The surging tempo suggests they could belong to a larger order of phenomena – moving molecules or a school of fish. Their walk becomes increasingly stylized each time they return. They lift their right arms all at once, bringing them down in increments. Eventually the corps breaks off into sections, briskly striding forward with extended arms, then inching backwards, their alternating patterns matching the score’s rhythmic flux. A grid pattern decorates the backdrop, producing a vectorial graph that cuts away at each gesture, reducing it to its bare essentials.


Within this coolly mathematical field, the free and bounding movements of three couples in metallic, full-body leotards startle at first. Rebecca Krohn and Jared Angle leap, then launch into combinations of classical steps at the center of the stage, shattering the monotony. Together with Abi Stafford and Ask la Cour they spin repeatedly, capturing the kaleidoscopic momentum at the close of the section.


“Facades” tones it down with the plangent moan of a saxophone. A good primer for this episode is Mr. Robbins’s own “Passage for Two” in “N.Y. Export: Opus Jazz,” which is being reprised this season but was choreographed 25 years earlier – about three years before “Glass Pieces.”


The melody draws out slowly a procession of women in silhouette. They sway in profile, then face forward, offering a demi-plie in second position. To the quiet insistence of the music, they cast a spellbinding border along the back wall for the slow, contemplative duet between Wendy Whelan and Robert Tewsley.

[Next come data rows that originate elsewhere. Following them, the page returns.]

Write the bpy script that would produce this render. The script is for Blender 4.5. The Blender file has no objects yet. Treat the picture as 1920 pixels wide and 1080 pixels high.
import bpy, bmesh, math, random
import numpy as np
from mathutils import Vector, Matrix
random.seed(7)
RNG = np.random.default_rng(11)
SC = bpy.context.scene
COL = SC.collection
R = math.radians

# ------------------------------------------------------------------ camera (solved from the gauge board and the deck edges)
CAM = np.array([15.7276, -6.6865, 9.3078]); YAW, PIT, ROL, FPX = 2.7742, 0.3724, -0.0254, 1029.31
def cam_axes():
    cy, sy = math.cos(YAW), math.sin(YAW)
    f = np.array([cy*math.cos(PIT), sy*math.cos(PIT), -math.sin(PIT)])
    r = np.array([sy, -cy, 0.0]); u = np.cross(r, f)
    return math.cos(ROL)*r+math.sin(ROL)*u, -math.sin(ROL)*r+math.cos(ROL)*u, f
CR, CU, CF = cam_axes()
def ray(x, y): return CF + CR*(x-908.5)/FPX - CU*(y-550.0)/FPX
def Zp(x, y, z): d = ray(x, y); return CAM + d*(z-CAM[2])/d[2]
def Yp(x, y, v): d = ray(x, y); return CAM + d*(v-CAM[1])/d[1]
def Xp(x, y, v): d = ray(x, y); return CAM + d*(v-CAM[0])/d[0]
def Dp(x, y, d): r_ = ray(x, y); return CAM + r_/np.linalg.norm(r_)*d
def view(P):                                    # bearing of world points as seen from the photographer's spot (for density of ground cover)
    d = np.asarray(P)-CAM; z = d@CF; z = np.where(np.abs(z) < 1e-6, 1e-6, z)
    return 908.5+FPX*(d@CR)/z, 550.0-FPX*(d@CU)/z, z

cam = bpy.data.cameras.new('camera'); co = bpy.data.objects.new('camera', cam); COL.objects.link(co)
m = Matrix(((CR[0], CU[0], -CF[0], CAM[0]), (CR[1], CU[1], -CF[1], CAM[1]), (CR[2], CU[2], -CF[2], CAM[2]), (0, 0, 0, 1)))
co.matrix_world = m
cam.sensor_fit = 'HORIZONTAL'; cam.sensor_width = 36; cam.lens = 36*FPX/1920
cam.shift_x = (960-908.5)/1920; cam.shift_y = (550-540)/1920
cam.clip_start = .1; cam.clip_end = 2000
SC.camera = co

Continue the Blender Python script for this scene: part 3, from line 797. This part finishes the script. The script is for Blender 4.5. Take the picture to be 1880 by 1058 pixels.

These two do not dance together so much as explore movements in sync with one another. Wearing Ben Benson’s cinnabar and gunmetal leotards, they stand still for a moment and then drift precisely into thoughtful arabesques. They lean back and reach out to support each other like piers holding up a keystone in an arch. Under the spotlight the couple continues to grow more angular in their reaches, looking particularly weightless, as if they were floating ponderously in the lens of a telescope. Ms. Whelan’s 12 o’- clock extensions appear as faceted, deeply abstract ruminations on the human form.


The final section, “Akhnaten,” explodes with the heavily percussive sounds of tribal drums. Ronald Bates’s lighting erases the grid pattern. The rhythms call an ensemble of men out of the wings. They make heroic gestures. Their arms zigzag like hieroglyphs as they march forward, their hands held tightly in fists. In colorful pastels, they kneel sideways on one knee. More men join, organizing themselves into two panels. They welcome the arrival of the women, who enter in dignified processional.


The women form circles and elaborate heraldic patterns, as opposed to the square and rectilinear patterns of the men. The entire corps joins in a spirited folk dance, excitedly throwing their steps in a unified and celebratory coup jete finale. “Glass Pieces” first premiered only a few days after the death of Balanchine, and the closing moments of the musical excerpt from “Akhnaten” – originally created for a funeral in Mr. Glass’s opera – must have had a rejuvenating impact in a company stunned with the loss of its founder.


“Glass Pieces” will be performed again May 19 at 8 p.m., May 21 at 2 p.m., and May 24 at 7:30 p.m. (Lincoln Center, 212-870-5570).